Liberty Matters News Service

October 8, 2003
 

 

California to Instigate Global Warming Lawsuit

California is on the brink of suing the Environmental Protection Agency to force the agency to regulate greenhouse gas emissions from tailpipes and other sources. The suit is in response to an August announcement by the Bush administration that such duties are beyond the scope of EPA's responsibilities. Many believe the move is an attempt to protect the state from lawsuits by the auto industry because of California's clampdown on automobile carbon monoxide emissions. (Former Governor) Gray Davis said the suit was necessary to protect the state from global warming, sure to result from tailpipe emissions. "It affects important resources like our rich agricultural lands; Sierra snowpack; the safety of our forests and our seaside communities." New York, New Jersey, Massachusetts, Maine, Vermont, Connecticut, Illinois, Oregon and Washington, along with the Sierra Club and the Natural Resources Defense Council are expected to join the suit. There is a different climate-view on the Russian front, however. President Vladimir Putin has announced that Russia will not be signing the Kyoto Treaty, as expected. Christopher C. Horner of the Competitive Enterprise Institute says [if that is indeed the case] then the Kyoto Protocol is dead because only ratification by the U.S. and Russia will make it happen. According to Horner, "Senators John McCain and Joseph Lieberman now assume the burden of crippling America's economy in the name of a hysterical and spectacularly debunked theory." Since Russia could not count on sufficient revenue for a promise to trade "carbon dioxide credits," officials decided to bail. "The only people...hurt by abandoning the Kyoto Protocol would be several thousand people who make a living attending conferences on global warming," said Kirill Kondratiev, head of the Russian Academy of Sciences.
States Plan Suit to Prod US on Global Warming

Environmentalists Broker Deal to Demolish Dam

There should be little doubt who is dictating public policy in the United States.
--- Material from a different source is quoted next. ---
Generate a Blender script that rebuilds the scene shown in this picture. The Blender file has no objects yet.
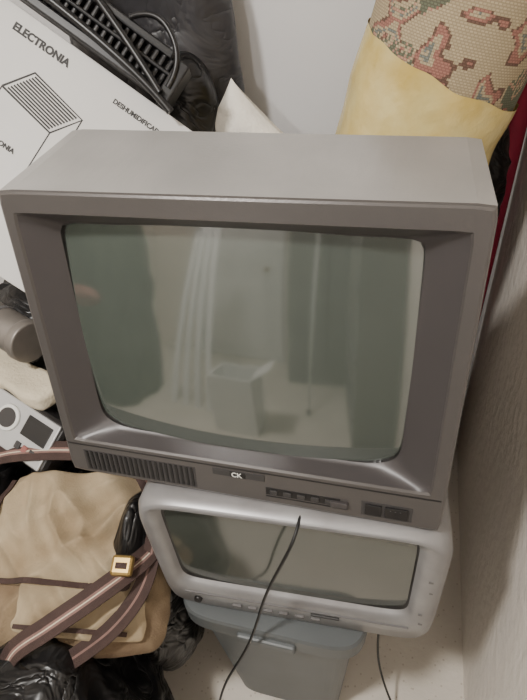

An environmental coalition agreed to pay PPL Corporation, the power company that operates dams on Maine's Penobscot River, $25 million to tear down two dams to aid in the recovery of Atlantic salmon. The environmentalists generously allowed the power company to increase power generation on six other dams on the river, meaning Maine residents will only lose ten percent of their current energy source. Observers believe the "voluntary" agreement will pave the way for the removal of other dams on the Snake and Columbia rivers in the Northwest to improve the recovery of the Pacific salmon. "This could be used as a model across the country," said Andy Goode, vice president of the Atlantic Salmon Federation's American program. The groups have five years to raise the $25 to $27 million to close the deal and, as usual, they aren't going to put up their own money, but expect it will be paid for by federal and state grants (taxes) and private donations.
Agreement in Maine Will Remove Dams

As Far As the Eye Can See

A land-use organization called Scenic America doesn't think property owners ought to be allowed to build on their land or rearrange the landscape if it interferes with the activists' selfish notions of scenic views. They, along with other "thought-police" environmentalists believe that the view belongs to everyone and no one should be allowed to spoil it for future generations. The U.S. government even reaches beyond the boundaries of its national parks to control development that it deems harmful to the precious "viewscape," as experienced by developer Steve Musslewhite, who had plans to build 150 homes on his 40 acre parcel next to the Blue Ridge Parkway in Virginia. After two years of negotiations he finally understood the government's message that it would be better to only build 100 homes and hide them from view if he wanted to run a sewer line under the NPS property. Scenic America listed the Gaviota Coast in California, along with the Blue Ridge Parkway, as places in "danger of disappearing" on their "Last Chance Landscapes" list and demanded the government protect them. Longtime Gaviota area residents opposed the government's plan to protect the Gaviota as a National Shoreline believing it would only invite destruction from recreationists and besides, as Bernice Stableford said; "It is very well protected (by local residents). The viewshed is not going anywhere."
Who Owns the View?

Utah Wilderness Agreement Affects all 50 States

The Bureau of Land Management (BLM) and the state of Utah have worked out an agreement that only Congress can designate wilderness areas opening the door for similar actions by the rest of the 49 states. The agreement lifted the "iron curtain" of restrictions from 9 million acres of Wilderness Study Areas (WSA) in Utah that had prevented motor vehicle use and any "impairment" to wilderness values there. BLM Deputy Director Jim Hughes said the land would no longer be treated as formal wilderness under the illegal rules of the Clinton administration. "The [Clinton] process was tilted too much toward wilderness values. It appeared to many that it administratively created WSAs." Under the new rules, land-use plans "will not designate any new WSAs nor manage any additional lands under the…non-impairment standard." BLM will evaluate the lands under their jurisdiction to determine if they are suited to multiple uses such as mining, development, or off-road vehicle use or if some areas would benefit from special protections to mitigate impacts on wilderness characteristics.